Which reminds me that after I recently interviewed Scheuer, a blog posting said: "He won't out-and-out claim he hates Jews, but everything he criticizes centers around Israel and the 'dual loyalty' of neo-cons. You would be smart to avoid using this man as a reference. Soon he will reveal himself to be the true anti-Semite he is."

Scheuer argues that he was hired by the CIA not to be guardian of the world, but to be a guardian of the American people, and that our foreign policy should be designed to protect Americans first.

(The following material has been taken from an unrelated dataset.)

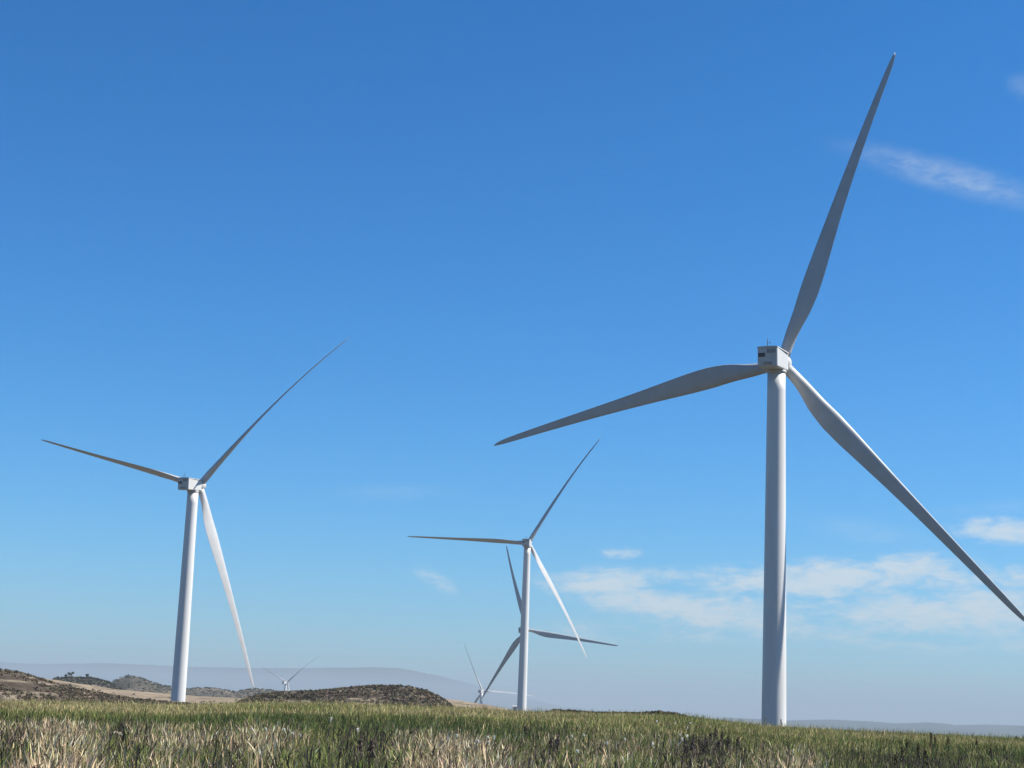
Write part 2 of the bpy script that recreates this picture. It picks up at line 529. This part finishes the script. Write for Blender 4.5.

This is exactly what Mearsheimer and Walt say we have abdicated.

Hardly an anti-Semitic view, and these well-credentialed academics have gone to great lengths to defuse any accusations of personal animus toward Israel.

"In its basic operations, the Israel Lobby is no different from the farm lobby, steel or textile workers' union, or other ethnic lobbies," they write in the London Review of Books. "There is nothing improper about American Jews and their Christian allies attempting to sway U.S. policy; the Lobby's activities are not a conspiracy of the sort depicted in tracts like the Protocols of the Elders of Zion."

Their words are falling on deaf ears in certain quarters. A number of potential forums for discussion with the authors have turned down or canceled events. According to the New York Times, these include the Center for the Humanities at the Graduate Center at the City University of New York, the Chicago Council on Global Affairs, a Jewish cultural center in Washington, and three organizations in Chicago.

This would seem only to strengthen their argument.